Your instructions - Set down every record once more, exactly as given.

Extracted information -
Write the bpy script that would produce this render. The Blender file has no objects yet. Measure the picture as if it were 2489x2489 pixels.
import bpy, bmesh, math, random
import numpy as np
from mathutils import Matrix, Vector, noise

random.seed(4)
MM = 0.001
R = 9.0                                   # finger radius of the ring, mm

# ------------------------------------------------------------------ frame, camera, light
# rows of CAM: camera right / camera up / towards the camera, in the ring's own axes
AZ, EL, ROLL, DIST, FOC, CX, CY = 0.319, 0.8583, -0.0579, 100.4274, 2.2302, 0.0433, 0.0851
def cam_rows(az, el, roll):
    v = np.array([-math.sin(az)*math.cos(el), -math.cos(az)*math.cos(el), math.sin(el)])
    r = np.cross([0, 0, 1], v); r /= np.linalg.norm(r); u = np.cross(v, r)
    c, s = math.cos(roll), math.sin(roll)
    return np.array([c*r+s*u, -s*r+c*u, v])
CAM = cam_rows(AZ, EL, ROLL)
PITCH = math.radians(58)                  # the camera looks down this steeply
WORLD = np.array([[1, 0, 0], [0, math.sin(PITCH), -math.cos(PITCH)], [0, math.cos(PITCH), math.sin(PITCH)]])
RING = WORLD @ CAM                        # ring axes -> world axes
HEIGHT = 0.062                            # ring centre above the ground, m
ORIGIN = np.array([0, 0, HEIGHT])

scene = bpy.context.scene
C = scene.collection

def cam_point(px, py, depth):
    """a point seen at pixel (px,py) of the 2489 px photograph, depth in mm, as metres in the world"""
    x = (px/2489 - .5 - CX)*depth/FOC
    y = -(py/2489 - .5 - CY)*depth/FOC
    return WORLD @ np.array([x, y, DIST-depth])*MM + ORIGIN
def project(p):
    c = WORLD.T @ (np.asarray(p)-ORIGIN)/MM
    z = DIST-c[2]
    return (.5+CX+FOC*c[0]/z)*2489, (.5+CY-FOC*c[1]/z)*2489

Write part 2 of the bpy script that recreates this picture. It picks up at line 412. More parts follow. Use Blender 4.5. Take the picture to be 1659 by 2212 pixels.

Result -
Write the bpy script that would produce this render. The Blender file has no objects yet. Measure the picture as if it were 2489x2489 pixels.
import bpy, bmesh, math, random
import numpy as np
from mathutils import Matrix, Vector, noise

random.seed(4)
MM = 0.001
R = 9.0                                   # finger radius of the ring, mm

# ------------------------------------------------------------------ frame, camera, light
# rows of CAM: camera right / camera up / towards the camera, in the ring's own axes
AZ, EL, ROLL, DIST, FOC, CX, CY = 0.319, 0.8583, -0.0579, 100.4274, 2.2302, 0.0433, 0.0851
def cam_rows(az, el, roll):
    v = np.array([-math.sin(az)*math.cos(el), -math.cos(az)*math.cos(el), math.sin(el)])
    r = np.cross([0, 0, 1], v); r /= np.linalg.norm(r); u = np.cross(v, r)
    c, s = math.cos(roll), math.sin(roll)
    return np.array([c*r+s*u, -s*r+c*u, v])
CAM = cam_rows(AZ, EL, ROLL)
PITCH = math.radians(58)                  # the camera looks down this steeply
WORLD = np.array([[1, 0, 0], [0, math.sin(PITCH), -math.cos(PITCH)], [0, math.cos(PITCH), math.sin(PITCH)]])
RING = WORLD @ CAM                        # ring axes -> world axes
HEIGHT = 0.062                            # ring centre above the ground, m
ORIGIN = np.array([0, 0, HEIGHT])

scene = bpy.context.scene
C = scene.collection

def cam_point(px, py, depth):
    """a point seen at pixel (px,py) of the 2489 px photograph, depth in mm, as metres in the world"""
    x = (px/2489 - .5 - CX)*depth/FOC
    y = -(py/2489 - .5 - CY)*depth/FOC
    return WORLD @ np.array([x, y, DIST-depth])*MM + ORIGIN
def project(p):
    c = WORLD.T @ (np.asarray(p)-ORIGIN)/MM
    z = DIST-c[2]
    return (.5+CX+FOC*c[0]/z)*2489, (.5+CY-FOC*c[1]/z)*2489

Write part 2 of the bpy script that recreates this picture. It picks up at line 412. More parts follow. Use Blender 4.5. Take the picture to be 1659 by 2212 pixels.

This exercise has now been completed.